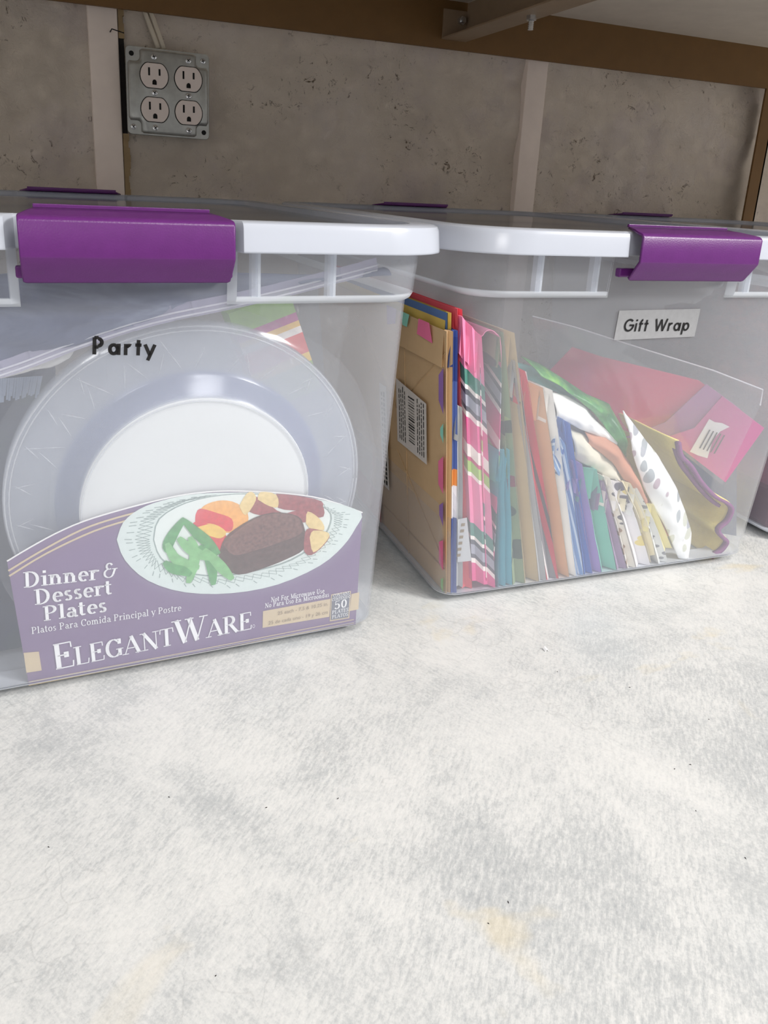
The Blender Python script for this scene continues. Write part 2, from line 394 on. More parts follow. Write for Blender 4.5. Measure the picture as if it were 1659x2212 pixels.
WY = 1.119   # wall plane
def wall():
    g = G(); nx, nz = 420, 180; x0, x1, z0, z1 = -0.95, 1.9, -0.9, 0.95
    studs = (0.065, 0.69)
    rows = []
    for k in range(nz + 1):
        z = z0 + (z1 - z0) * k / nz; row = []
        for i in range(nx + 1):
            x = x0 + (x1 - x0) * i / nx
            n = noise.fractal(Vector((x * 9, 3.1, z * 9)), 1.0, 2.0, 4) * 0.007 + noise.fractal(Vector((x * 30, 7.7, z * 26)), 0.9, 2.1, 4) * 0.0055
            sw = 0
            for s in studs:
                d = abs(x - s)
                if d < 0.12: sw = max(sw, (1 - d / 0.12) ** 2 * 0.012)
            if studs[0] < x < studs[0] + .14: n *= 0.5
            row.append((x, WY - max(0, sw) + n, z))
        rows.append(row)
    g.loft(rows, closed=False)
    return structure('wall_back', g, M['wall'], 'rough sprayed plaster wall behind the shelf rack', smooth=True, solid=0.0)
wall()
def stud(name, x0, x1, label):
    g = G(); g.box((x0, 1.102, -0.9), (x1, 1.16, 0.95), bev=0.003)
    return smooth_angle(structure(name, g, M['stud'], label))
stud('trim_1', 0.0465, 0.0815, 'painted wooden wall stud beside the metal outlet box')
stud('trim_2', 0.6655, 0.7020, 'painted wooden wall stud right of the outlet box')
g = G()
for k in range(26):
    z = 0.335 + k * 0.0085
    if 0.405 < z < 0.515: continue
    w = 0.004 + 0.003 * noise.noise(Vector((0.3, 1.2, z * 60))) + 0.002
    g.box((0.0820, 1.104, z), (0.0828 + w, 1.118, z + 0.0086))
structure('trim_3', g, M['foam'], 'yellowed filler edge along the stud beside the outlet box')
g = G(); g.box((0.0817, 1.105, 0.405), (0.0880, 1.112, 0.5505)); g.box((0.0817, 1.105, 0.5505), (0.0845, 1.112, 0.56))
structure('shade_strip', g, M['dark'], 'dark strip painted as the shade between the stud and the metal outlet box')  # dark colour stands in for shade beside the stud; no separate part here
g = G(); g.box((-3.5, -4.2, -0.92), (3.6, 1.16, -0.90)); structure('floor', g, M['floor'], 'concrete floor under the shelf rack')

g = G(); g.tube([(0.072, 1.1035, 0.5275), (0.073, 1.085, 0.5285), (0.0865, 1.079, 0.5245)], 0.0007, 6)
tag(mesh_obj('nail', g, M['slot'], recentre=True), 'thin dark nail bent out of the stud above the outlet box', 'nail')

# shelf boards and the rack that carries them
g = G(); g.box((-0.86, -0.16, -0.019), (2.30, 1.098, 0.0), bev=0.0015)
tag(mesh_obj('shelf_board', g, M['table'], recentre=True), 'worn white painted shelf board carrying the clear storage bins', 'shelf board')
g = G(); g.box((-0.86, 0.395, 0.6125), (2.30, 1.085, 0.630), bev=0.001)
tag(mesh_obj('shelf_board', g, M['panel'], recentre=True), 'cream underside of the shelf board above the bins', 'shelf board')

rack = empty('storage_rack', (0, 0, -0.9), (0, 0, 0), 'brown steel storage rack with bolted beams above the clear bins', 'rack')
def rp(name, g, m, **kw):
    g.map(lambda x, y, z: (x, y, z + 0.9)); o = mesh_obj(name, g, m, parent=rack, **kw); return o
def beam(y0, y1, z0, z1, lip, face):
    """sheet-steel beam: upright web, shallow return flange along the bottom edge and a top ledge"""
    g = G(); t = 0.0022
    yw = y0 if face < 0 else y1 - t
    g.box((-0.84, yw, z0 + t), (2.27, yw + t, z1 + 0.012))
    g.box((-0.84, y0, z0), (2.27, y1, z0 + t))
    g.box((-0.84, y0 + t, z1 - t), (2.27, y1, z1))
    return g
BY = 1.083
rp('beam', beam(BY, BY + 0.005, 0.5515, 0.6120, 0, -1), M['beam'])
rp('beam', beam(0.385, 0.409, 0.560, 0.6120, 0, -1), M['beam'])
rp('beam', beam(BY, BY + 0.026, -0.085, -0.0195, 0, -1), M['beam'])
rp('beam', beam(-0.155, -0.130, -0.085, -0.0195, 0, -1), M['beam'])
def post(x, y, sx, sy):
    g = G(); t = 0.003; w = 0.026 if y > 0.9 else 0.042
    g.box((x, y if sy > 0 else y - t, -0.9), (x + sx * w, y + t if sy > 0 else y, 1.25)) if sx > 0 else g.box((x - w, y if sy > 0 else y - t, -0.9), (x, y + t if sy > 0 else y, 1.25))
    xa = x + w - t if sx > 0 else x - w
    g.box((xa, min(y, y + sy * w), -0.9), (xa + t, max(y, y + sy * w), 1.25))
    o = rp('post', g, M['beam'])
    return o
post(1.1195, 1.0835, 1, 1); post(-0.80, 1.0835, 1, 1); post(2.2, 0.407, 1, -1); post(-0.80, 0.407, 1, -1)
# cross brace under the upper board: bottom flange and standing web, tab plate bolted to the rear beam
g = G(); g.box((0.5115, 0.411, 0.5630), (0.5490, BY - 0.003, 0.5650)); g.box((0.5470, 0.411, 0.5650), (0.5490, BY - 0.003, 0.6115))
g.box((0.5115, BY - 0.0028, 0.5630), (0.5490, BY - 0.0004, 0.6010))
brace = rp('cross_brace', g, M['brace'])
def bolt(c, axis, r, h, shank, nutname):
    ax = Vector(axis).normalized(); c = Vector(c) + Vector((0, 0, 0.9))
    g = G(); g.tube([c, c + ax * h], r, 6); a = ax.orthogonal().normalized()
    g.tube([c + ax * h, c + ax * (h + 0.0012)], [r * 0.72, r * 0.4], 12)
    g.tube([c, c + ax * shank], r * 0.5, 12)
    for k in range(5): g.tube([c + ax * (h + (shank - h) * (k + .5) / 5), c + ax * (h + (shank - h) * (k + .9) / 5)], r * 0.56, 10)
    o = mesh_obj(nutname, g, M['zinc'], parent=brace); return o
bolt((0.5385, BY - 0.003, 0.5885), (0, -1, 0), 0.0058, 0.005, 0.009, 'bolt')
bolt((0.5330, 0.8850, 0.5630), (0, 0, -1), 0.0060, 0.005, 0.0155, 'bolt')

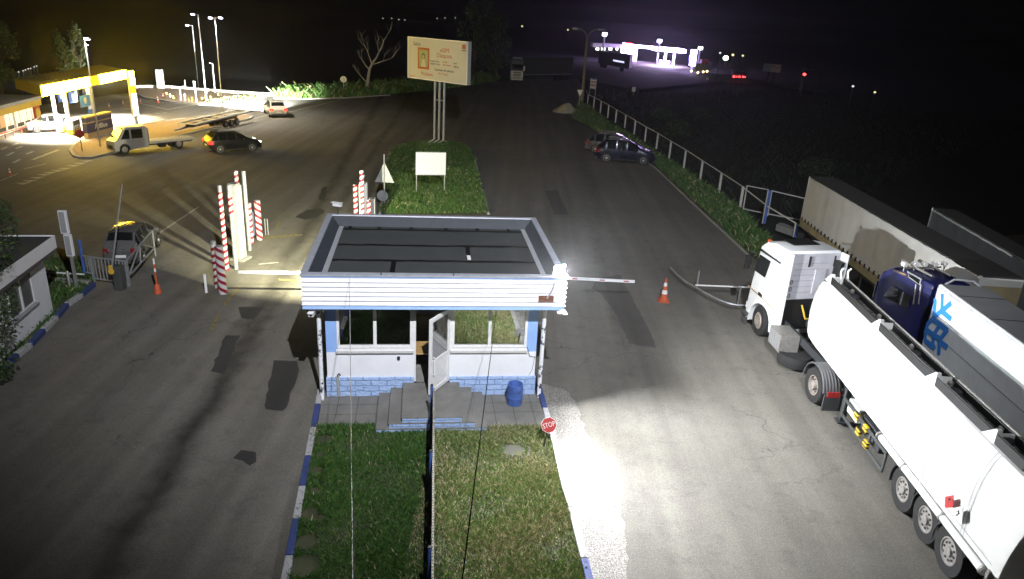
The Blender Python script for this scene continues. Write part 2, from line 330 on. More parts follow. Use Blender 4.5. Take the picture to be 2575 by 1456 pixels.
# ================================================================== SETTING
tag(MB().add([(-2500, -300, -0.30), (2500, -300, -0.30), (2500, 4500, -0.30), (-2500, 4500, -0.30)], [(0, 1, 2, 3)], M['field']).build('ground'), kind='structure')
M['asphalt'] = asphalt('asphalt_worn', (0.136, 0.131, 0.120), [(G(285, 1400), G(632, 860), 0.4, 0.58, 1.0), (G(610, 860), G(830, 470), 0.6, 0.45, 0.8), (G(1640, 1300), G(1500, 560), 0.8, 0.8, 1.5)])
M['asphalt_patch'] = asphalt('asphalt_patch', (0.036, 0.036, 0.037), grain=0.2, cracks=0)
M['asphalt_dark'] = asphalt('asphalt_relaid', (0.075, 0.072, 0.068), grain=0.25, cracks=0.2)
M['verge_gravel'] = asphalt('verge_gravel', (0.21, 0.205, 0.198), grain=1.2, cracks=0)
M['forecourt'] = asphalt('forecourt', (0.13, 0.12, 0.105), grain=0.2, cracks=0.2)
M['pad'] = asphalt('worn_concrete', (0.125, 0.12, 0.108), grain=0.3, cracks=0.2)
# one asphalt sheet: both lanes, the crossing in the distance and the parking strip
edge = [(-900, 1500), (-1600, 700), (-900, 330), (-300, 290), (120, 262), (330, 232), (470, 226), (585, 236), (686, 240), (760, 246), (870, 243), (980, 236), (1130, 222), (1290, 200), (1380, 196), (1455, 198),
        (1472, 240), (1452, 262), (1440, 300), (1530, 344), (1650, 420), (1740, 505), (1860, 618), (1960, 700), (2230, 620), (2900, 560), (3600, 1500)]
base = [G(*p) for p in edge] + [V((26, -6, 0)), V((-22, -6, 0))]
sheet('road', base, 0.0, M['asphalt'])
pxsheet('far_road', [(1240, 205), (1452, 196), (1600, 226), (1800, 205), (1935, 214), (2080, 236), (2080, 228), (1840, 190), (1500, 150), (1180, 150), (1050, 170)], -0.02, M['asphalt_dark'])
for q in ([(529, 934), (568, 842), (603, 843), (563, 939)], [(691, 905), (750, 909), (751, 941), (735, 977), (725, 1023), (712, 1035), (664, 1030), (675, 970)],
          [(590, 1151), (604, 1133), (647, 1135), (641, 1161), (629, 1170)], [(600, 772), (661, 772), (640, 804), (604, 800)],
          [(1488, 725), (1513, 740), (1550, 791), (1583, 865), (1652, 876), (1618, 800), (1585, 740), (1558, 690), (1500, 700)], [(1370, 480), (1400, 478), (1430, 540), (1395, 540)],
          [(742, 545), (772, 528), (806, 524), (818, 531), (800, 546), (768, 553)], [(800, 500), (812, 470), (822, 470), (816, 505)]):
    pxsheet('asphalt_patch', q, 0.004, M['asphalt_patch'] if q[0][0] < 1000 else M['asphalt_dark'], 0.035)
for q in ([(1205, 296), (1290, 274), (1385, 268), (1390, 278), (1310, 292), (1240, 310)], [(1060, 296), (1130, 286), (1150, 296), (1090, 306)], [(1150, 325), (1240, 312), (1250, 320), (1170, 334)], [(905, 305), (985, 300), (990, 306), (915, 312)]): pxsheet('asphalt_patch', q, 0.004, M['pad'], 0.35)
pxsheet('verge_gravel', [(1345, 960), (1432, 985), (1452, 1030), (1490, 1120), (1527, 1196), (1556, 1215), (1568, 1320), (1580, 1500), (1490, 1500), (1430, 1300), (1372, 1035)], 0.003, M['verge_gravel'], 0.06)
pxsheet('concrete_pad', [(500, 760), (545, 700), (575, 640), (600, 590), (655, 570), (648, 632), (602, 700), (560, 768)], 0.005, M['pad'], 0.02)
pxsheet('concrete_pad', [(330, 722), (322, 706), (400, 694), (520, 676), (545, 690), (450, 705)], 0.005, M['pad'], 0.03)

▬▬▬

__What to do__. Of the lines above, copy each that contains "More".

__Written solution__.
The Blender Python script for this scene continues. Write part 2, from line 394 on. More parts follow. Write for Blender 4.5. Measure the picture as if it were 1659x2212 pixels.
The Blender Python script for this scene continues. Write part 2, from line 330 on. More parts follow. Use Blender 4.5. Take the picture to be 2575 by 1456 pixels.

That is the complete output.